The Euro has initially tried to rally during the trading session on Tuesday but gave up the gains near the 1.22 handle. That is an area that has offered resistance more than once, and at this point in time if we were to break down below the bottom of the candlestick, then we could go looking towards the 50 day EMA. After that, the 1.20 level would be the next target. In general, we are talking about a market that is in a much bigger consolidation area, so even with the shooting star trying to form, I only put so much faith into it. Furthermore, if you look at this most recent action, you could make out a little bit of an “inverted head and shoulders.”

EUR/USD Video 24.02.21

If we were to break above the top of the shooting star, then it is likely that we go looking towards the 1.23 handle above. That is an area that begins massive resistance extending all the way to the 1.25 handle. Because of this, the market is likely to continue to be very noisy and stay within the bigger 300 point consolidation.
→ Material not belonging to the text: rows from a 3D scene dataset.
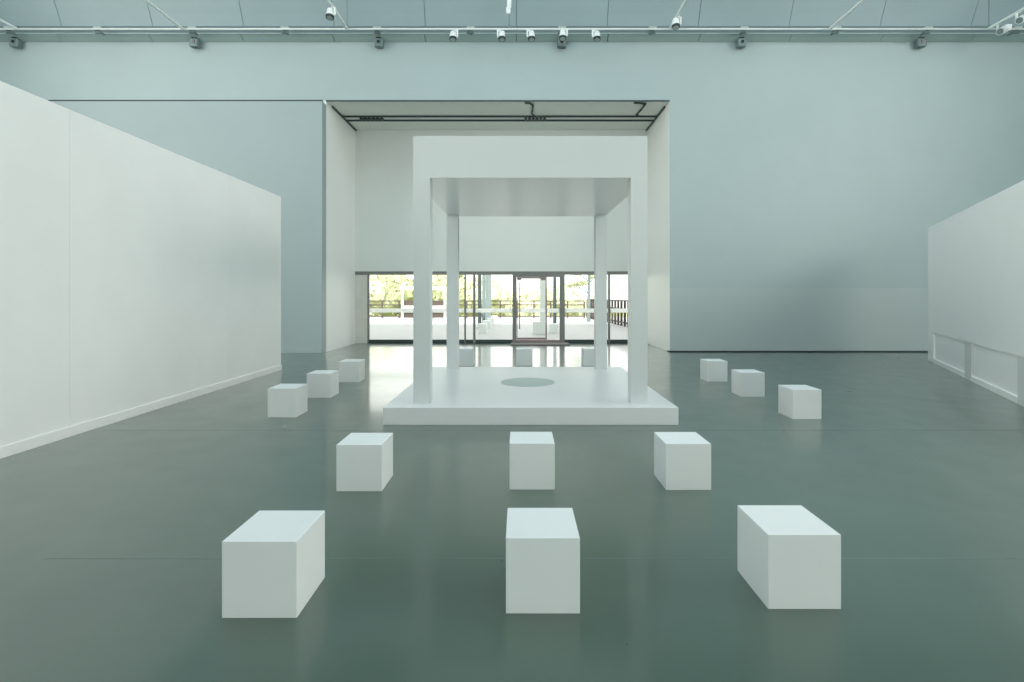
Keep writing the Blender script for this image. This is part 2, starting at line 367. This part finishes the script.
# ---------------------------------------------------------------- white cubes
S = .4
bm = bmesh.new(); box(bm, -S/2, S/2, -S/2, S/2+.01, 0, .408, bev=.003)
cube0 = obj('cube_stool', bm, M['box'])
cubes = [
 (-1.582, 2.82, 'white cube seat in the nearest row, in the left corner of the foreground', 'cube seats in the two rows before the pavilion'),
 (-.071, 2.86, 'white cube seat in the nearest row, between the two other foreground cubes', 'cube seats in the two rows before the pavilion'),
 (1.363, 2.90, 'white cube seat in the nearest row, the one at right', 'cube seats in the two rows before the pavilion'),
 (-1.60, 4.64, 'white cube seat in the second row, below the left end of the platform', 'cube seats in the two rows before the pavilion'),
 (-.084, 4.68, 'white cube seat in the second row, before the middle of the platform', 'cube seats in the two rows before the pavilion'),
 (1.294, 4.67, 'white cube seat in the second row, below the right end of the platform', 'cube seats in the two rows before the pavilion'),
 (-3.53, 7.44, 'white cube seat left of the pavilion, nearest of its file of three', 'cube seats filed left of the pavilion'),
 (-3.547, 8.85, 'white cube seat left of the pavilion, middle of its file of three', 'cube seats filed left of the pavilion'),
 (-3.553, 10.45, 'white cube seat left of the pavilion, farthest of its file of three', 'cube seats filed left of the pavilion'),
 (3.79, 7.34, 'white cube seat right of the pavilion, nearest of its file of three', 'cube seats filed right of the pavilion'),
 (3.75, 8.95, 'white cube seat right of the pavilion, middle of its file of three', 'cube seats filed right of the pavilion'),
 (3.73, 10.5, 'white cube seat right of the pavilion, farthest of its file of three', 'cube seats filed right of the pavilion'),
 (-1.515, 12.85, 'white cube seat seen behind the platform beside the rear left column', 'cube seats behind the pavilion'),
 (-.07, 12.85, 'white cube seat seen behind the platform below the glass door', 'cube seats behind the pavilion'),
 (1.56, 12.85, 'white cube seat seen behind the platform beside the rear right column', 'cube seats behind the pavilion'),
 (-1.86, 24.0, 'white cube outdoors on the terrace left of the door, nearest of its file', 'cubes out on the terrace'),
 (-1.85, 27.0, 'white cube outdoors on the terrace left of the door, second of its file', 'cubes out on the terrace'),
 (-1.80, 30.0, 'white cube outdoors on the terrace left of the door, third of its file', 'cubes out on the terrace'),
 (-1.75, 33.0, 'white cube outdoors on the terrace left of the door, last of its file', 'cubes out on the terrace'),
 (1.36, 24.0, 'white cube outdoors on the terrace seen through the right part of the door', 'cubes out on the terrace'),
]
for i, (x, y, lab, grp) in enumerate(cubes):
    o = cube0 if i == 0 else cube0.copy()
    if i: COL.objects.link(o)
    z = 0 if y < 20 else -.0
    o.location = (x+S/2, y+S/2, z); tag(o, lab, 'cube seat', grp)

# ---------------------------------------------------------------- service pipe, tracks and lamps under the ceiling
YP = 15.3; ZP = H+(HY-29)*YP/F
e = empty('service_pipe', (0, YP, ZP))
tag(e, 'long pale horizontal pipe running under the ceiling sheets', 'pipe')
bm = bmesh.new(); tube(bm, (-SX+.01, 0, 0), (SX-.01, 0, 0), .025); obj('pipe', bm, M['pipe'], e, smooth=True)
for px in (5, 95, 190, 283, 376, 470, 562, 653, 745, 838, 930, 1020):
    x = Xof(px, YP)
    b = bx('bracket', M['grey'], (x-.10, x+.10, .075, .17, -.06, -.015), (x-.03, x+.03, .035, .35, -.015, .02), parent=e)
    bx('clamp', M['clamp'], (x-.10, x+.12, .04, .14, .025, .11), parent=b, bev=.008)
rails = [(17, 'leftmost of the pale tracks running out from the service pipe'),
         (183, 'pale track running out from the service pipe, second from the left'),
         (347, 'pale track running out from the service pipe with a spotlight, left of centre'),
         (670, 'pale track running out from the service pipe with a spotlight, right of centre'),
         (829.6, 'pale track running out from the service pipe, second from the right'),
         (988, 'rightmost of the pale tracks running out from the service pipe')]
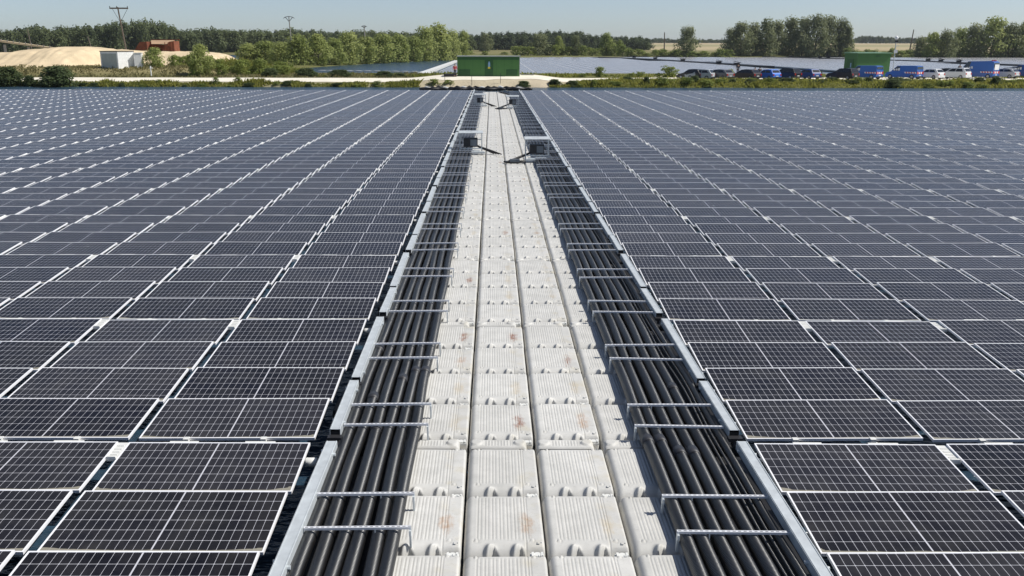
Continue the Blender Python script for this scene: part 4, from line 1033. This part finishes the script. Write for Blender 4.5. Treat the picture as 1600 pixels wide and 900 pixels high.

However, the inverted head and shoulders suggests that we could go a little higher than the last rally towards the 1.23 handle, but still not enough to break out. I think this makes quite a bit of sense considering that the European Union is still having to deal with “rolling lockdowns”, and at the same time we have the Americans getting ready to do massive stimulus. In other words, we have the perfect recipe for a lot of “push/pull” trading.